» Your instructions:
Give the listing again in full, exactly as written.

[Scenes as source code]
☆ ☆ ☆

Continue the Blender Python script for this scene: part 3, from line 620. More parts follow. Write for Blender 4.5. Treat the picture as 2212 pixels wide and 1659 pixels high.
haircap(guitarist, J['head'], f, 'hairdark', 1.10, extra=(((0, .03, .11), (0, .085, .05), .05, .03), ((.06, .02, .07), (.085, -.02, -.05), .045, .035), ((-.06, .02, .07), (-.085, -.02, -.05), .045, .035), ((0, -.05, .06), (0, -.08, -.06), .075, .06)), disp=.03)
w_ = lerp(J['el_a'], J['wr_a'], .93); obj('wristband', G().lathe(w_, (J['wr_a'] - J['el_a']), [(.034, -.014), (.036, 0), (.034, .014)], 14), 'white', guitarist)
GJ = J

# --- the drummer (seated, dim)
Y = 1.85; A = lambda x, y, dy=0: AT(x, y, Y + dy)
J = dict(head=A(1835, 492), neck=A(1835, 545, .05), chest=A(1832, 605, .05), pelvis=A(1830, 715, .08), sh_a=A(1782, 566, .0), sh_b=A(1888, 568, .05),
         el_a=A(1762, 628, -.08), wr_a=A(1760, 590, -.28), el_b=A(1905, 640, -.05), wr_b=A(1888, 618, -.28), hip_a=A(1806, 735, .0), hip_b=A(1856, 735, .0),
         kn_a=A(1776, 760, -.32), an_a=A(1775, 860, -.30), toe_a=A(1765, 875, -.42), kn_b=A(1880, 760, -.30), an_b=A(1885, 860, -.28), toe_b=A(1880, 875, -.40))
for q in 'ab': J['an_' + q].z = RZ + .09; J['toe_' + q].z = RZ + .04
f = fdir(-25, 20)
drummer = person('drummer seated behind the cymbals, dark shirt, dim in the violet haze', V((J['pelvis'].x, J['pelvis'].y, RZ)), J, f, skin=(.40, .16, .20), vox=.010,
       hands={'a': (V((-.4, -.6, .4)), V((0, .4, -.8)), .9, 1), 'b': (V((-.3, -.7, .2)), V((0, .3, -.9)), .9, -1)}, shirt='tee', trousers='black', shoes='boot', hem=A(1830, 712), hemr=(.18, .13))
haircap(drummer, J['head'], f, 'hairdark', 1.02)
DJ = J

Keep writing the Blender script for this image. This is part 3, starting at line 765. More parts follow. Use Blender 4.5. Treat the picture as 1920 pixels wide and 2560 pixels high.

☆ ☆ ☆

» Correct response:
Continue the Blender Python script for this scene: part 3, from line 620. More parts follow. Write for Blender 4.5. Treat the picture as 2212 pixels wide and 1659 pixels high.
haircap(guitarist, J['head'], f, 'hairdark', 1.10, extra=(((0, .03, .11), (0, .085, .05), .05, .03), ((.06, .02, .07), (.085, -.02, -.05), .045, .035), ((-.06, .02, .07), (-.085, -.02, -.05), .045, .035), ((0, -.05, .06), (0, -.08, -.06), .075, .06)), disp=.03)
w_ = lerp(J['el_a'], J['wr_a'], .93); obj('wristband', G().lathe(w_, (J['wr_a'] - J['el_a']), [(.034, -.014), (.036, 0), (.034, .014)], 14), 'white', guitarist)
GJ = J

# --- the drummer (seated, dim)
Y = 1.85; A = lambda x, y, dy=0: AT(x, y, Y + dy)
J = dict(head=A(1835, 492), neck=A(1835, 545, .05), chest=A(1832, 605, .05), pelvis=A(1830, 715, .08), sh_a=A(1782, 566, .0), sh_b=A(1888, 568, .05),
         el_a=A(1762, 628, -.08), wr_a=A(1760, 590, -.28), el_b=A(1905, 640, -.05), wr_b=A(1888, 618, -.28), hip_a=A(1806, 735, .0), hip_b=A(1856, 735, .0),
         kn_a=A(1776, 760, -.32), an_a=A(1775, 860, -.30), toe_a=A(1765, 875, -.42), kn_b=A(1880, 760, -.30), an_b=A(1885, 860, -.28), toe_b=A(1880, 875, -.40))
for q in 'ab': J['an_' + q].z = RZ + .09; J['toe_' + q].z = RZ + .04
f = fdir(-25, 20)
drummer = person('drummer seated behind the cymbals, dark shirt, dim in the violet haze', V((J['pelvis'].x, J['pelvis'].y, RZ)), J, f, skin=(.40, .16, .20), vox=.010,
       hands={'a': (V((-.4, -.6, .4)), V((0, .4, -.8)), .9, 1), 'b': (V((-.3, -.7, .2)), V((0, .3, -.9)), .9, -1)}, shirt='tee', trousers='black', shoes='boot', hem=A(1830, 712), hemr=(.18, .13))
haircap(drummer, J['head'], f, 'hairdark', 1.02)
DJ = J

Keep writing the Blender script for this image. This is part 3, starting at line 765. More parts follow. Use Blender 4.5. Treat the picture as 1920 pixels wide and 2560 pixels high.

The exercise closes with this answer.